Yes, Google Maps is available on iOS 6 and on Windows Phone 8 via the mobile site, but remember the "full integration" part. iPhone 5 users, your location-based Siri queries will be answered by her dumb buddy Apple Maps, even if you download that beautiful third-party Google Maps app. WP8 users have it the worst, they have to go use Google Maps via their browsers.

So be thankful for Google Maps and the navigational goodness it provides. Thanks to it, the One VX offers location photos, Street View, address and contact info, plus turn-by-turn spoken directions all in one place.

As usual, carrier AT&T has jammed its superfluous AT&T Navigator onto the phone. Its presence is somewhat mystifying, since it offers a service inferior to that of the free Google Maps, and has the audacity to ask for $9.99 for its less detailed maps and choppy voice support.

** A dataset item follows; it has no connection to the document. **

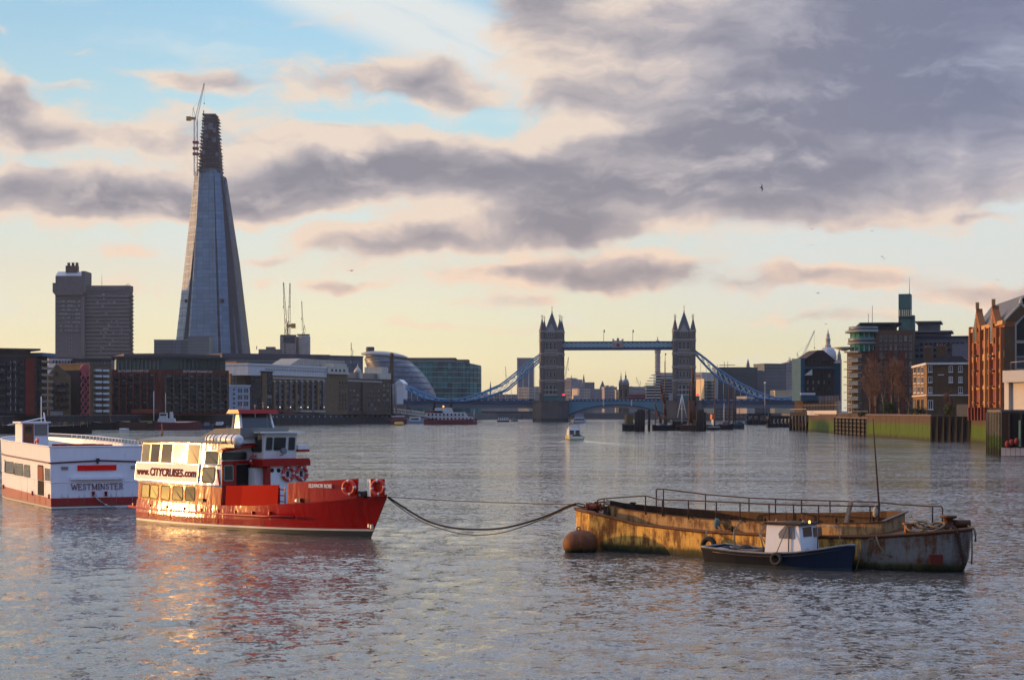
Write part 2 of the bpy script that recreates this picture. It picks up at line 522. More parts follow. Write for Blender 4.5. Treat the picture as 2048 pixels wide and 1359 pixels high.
def build_water():
    rng = np.random.default_rng(3)
    ny, nx = 640, 440
    Y = 26.0 * (1700 / 26.0) ** (np.arange(ny) / (ny - 1))
    tx = np.tan(np.linspace(-R(27), R(27), nx))
    X = Y[:, None] * tx[None, :]
    YY = np.repeat(Y[:, None], nx, 1)
    Z = np.zeros_like(X)
    sp = Y * math.log(1700 / 26.0) / ny                       # row spacing
    for i in range(80):
        lam = 0.30 * (3.2 / 0.30) ** rng.random()
        th = rng.normal(-0.9, 0.75)
        k = 6.2832 / lam
        am = 0.0046 * lam ** 0.62 * (0.6 + 0.8 * rng.random())
        fade = np.clip((lam / sp - 2.5) / 3, 0, 1)[:, None]
        ph = k * (X * math.sin(th) + YY * math.cos(th)) + rng.random() * 6.28
        Z += am * fade * (np.sin(ph) + 0.25 * np.sin(2 * ph + 1))
    # calmer and rougher patches
    g = np.zeros_like(X)
    for i in range(9):
        lam = 14 + 50 * rng.random(); th = rng.random() * 3.14
        g += np.sin(6.28 / lam * (X * math.sin(th) * 0.6 + YY * math.cos(th)) + rng.random() * 6.28)
    Z *= np.clip(0.8 + 0.16 * g, 0.3, 1.4)
    # the smooth slick down-tide of the barge's mooring and in the boats' lee
    for cx, cy, rx, ry, q in ((-1, 84, 9, 5, .6), (9, 71, 12, 5, .5), (-9, 86, 9, 6, .45)):
        e = ((X - cx) / rx) ** 2 + ((YY - cy) / ry) ** 2
        Z *= 1 - q * np.exp(-e)
    # wake of the launch
    for sx in (-1, 1):
        u = (YY - 398); w0 = 7.6 + 12.5 * 0 + sx * (1.2 + np.clip(-u, 0, 200) * 0.16)
        Z += np.where((u < 3) & (u > -110), 0.20 * np.exp(-((X - 13.6 - (w0 - 7.6)) / 1.0) ** 2) * np.exp(u / 45), 0)
    Z = np.minimum(Z, 0.35)
    vs = np.stack([X, YY, Z], -1).reshape(-1, 3)
    idx = np.arange(ny * nx).reshape(ny, nx)
    q = np.stack([idx[:-1, :-1], idx[:-1, 1:], idx[1:, 1:], idx[1:, :-1]], -1).reshape(-1, 4)
    # the sheet goes on flat to the horizon on every side
    n0 = len(vs)
    B = 7800.0
    t = math.tan(R(27))
    ex = np.array([(-B, -60, 0), (B, -60, 0), (B, B, 0), (-B, B, 0), (-26 * t, 26, 0), (26 * t, 26, 0), (1700 * t, 1700, 0), (-1700 * t, 1700, 0)], float)
    vs = np.concatenate([vs, ex])
    q2 = np.array([(0, 1, 5, 4), (1, 2, 6, 5), (2, 3, 7, 6), (3, 0, 4, 7)]) + n0
    q = np.concatenate([q, q2])
    me = bpy.data.meshes.new('water')
    me.vertices.add(len(vs)); me.vertices.foreach_set('co', vs.astype(np.float32).ravel())
    me.loops.add(q.size); me.loops.foreach_set('vertex_index', q.astype(np.int32).ravel())
    me.polygons.add(len(q)); me.polygons.foreach_set('loop_start', np.arange(0, q.size, 4, dtype=np.int32))
    me.polygons.foreach_set('loop_total', np.full(len(q), 4, np.int32))
    me.polygons.foreach_set('use_smooth', np.ones(len(q), bool))
    me.update(calc_edges=True)
    me.materials.append(water_material())
    o = bpy.data.objects.new('water', me)
    COL.objects.link(o)
    tag(o, kind='structure')


build_water()

# ------------------------------------------------------------------ paints for the boats
def paint(name, col, rough=0.25, plates=0.0, dirt=0.12, coat=0.0, rust=0.0, scuff=0.10, spec=0.5, grime=0.0):
    """gloss paint on plating that is slightly buckled between its frames"""
    if name in MATS: return MATS[name]
    M = bpy.data.materials.new(name)
    M.use_nodes = True
    N = Nodes(M.node_tree)
    b = M.node_tree.nodes['Principled BSDF']
    oc = N.n('ShaderNodeTexCoord').outputs['Object']
    f = N.noise(N.v('MULTIPLY', oc, (1, 1, 0.25)), 2.2, 5, 0.62)
    k = N.m('MULTIPLY_ADD', N.m('SUBTRACT', f, 0.5), 2.4 * dirt, 1.0)
    c = N.v('SCALE', N.xyz(*col), k)
    if rust:
        r = N.noise(N.v('MULTIPLY', oc, (1, 1, 0.16)), 3.1, 6, 0.68)
        c = N.mix(N.step(r, 0.66 - 0.12 * rust, 0.80 - 0.12 * rust), c, (0.16, 0.062, 0.022))
    if grime:
        z = N.sep(oc)[2]
        dn = N.noise(N.v('MULTIPLY', oc, (1, 1, .2)), 4.5, 5, .65)
        gr = N.step(N.m('ADD', z, N.m('MULTIPLY', N.m('SUBTRACT', .5, dn), grime * 3)), grime, .05)
        c = N.mix(N.m('MULTIPLY', gr, .6), c, (0.07, 0.055, 0.035))
        c = N.mix(N.m('MULTIPLY', N.step(dn, .60, .74), .35), c, (0.10, 0.06, 0.035))
    N.put(b.inputs['Base Color'], c)
    N.put(b.inputs['Roughness'], N.m('MULTIPLY_ADD', N.noise(oc, 5, 4, 0.6), scuff * 2, rough - scuff))
    b.inputs['Coat Weight'].default_value = coat
    b.inputs['Specular IOR Level'].default_value = spec
    if plates:
        w = N.noise(N.v('MULTIPLY', oc, (1, 1, 0.28)), 2.3, 2, 0.5)
        w2 = N.noise(N.v('MULTIPLY', oc, (1.0, 1.0, 0.45)), 6.0, 3, 0.5)
        h = N.m('ADD', w, N.m('MULTIPLY', w2, 0.22))
        bn = N.n('ShaderNodeBump')
        bn.inputs['Strength'].default_value = 1.0
        bn.inputs['Distance'].default_value = plates
        N.put(bn.inputs['Height'], h)
        N.put(b.inputs['Normal'], bn.outputs[0])
    MATS[name] = M
    return M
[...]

Just ignore it.

Media

Since we're in Android territory, the One VX has access to Google Play, the main competitor to iTunes and App Store. It offers books, magazines, music, movies and apps at rates competitive to Apple's storefront.

While the One VX's screen is just 540 x 960, not HD, it doesn't do a bad job displaying videos. The screen is bright (sometimes too bright, due to bad auto-brightness), clear, and a decent size. It's not at all a bad way to watch some YouTube or Netflix, but we'd be surprised if it motivated anyone to pony up for an HD copy of "Prometheus."

HTC One VX review

The One VX does an even better job with music, thanks to Beats Audio. Based on our experience, the mix provided by Beats is pretty much equivocal to the audio support on the iPhone 5. It's not amazing, but as far as smartphones go, HTC devices are among the best stewards for your music collection, whether it's through Google Play, Spotify or what have you. Also, the extra 32GB you can add to the One VX via microSD card makes a capable mobile music player.

Apps

One VX review

The Google Play Store offers a wide variety of apps, ranging from games to utilities to straight up oddities. Running ICS, the One VX is about one full version behind, which isn't old enough to run into many compatibility issues.

However, we did encounter a few in-app quirks, most notably with Facebook. Whenever we liked a friend's post in the News Feed, our 'like' would not show up when we viewed that post on their timeline. We're not sure of the cause of this inconsistency, but it could be that the ICS version of Facebook is not receiving as much attention as the JB or iOS 6 versions.

As far as app performance, the more power hungry apps you encounter will give the VX's dual-core a run for its money. Expect noticeably increased loading times when compared to Android 4.1: Jelly Bean as well as stuttering if and when the machine attempts to multitask. It's capable of playing basic games very well, and the more advanced if you give a little patience.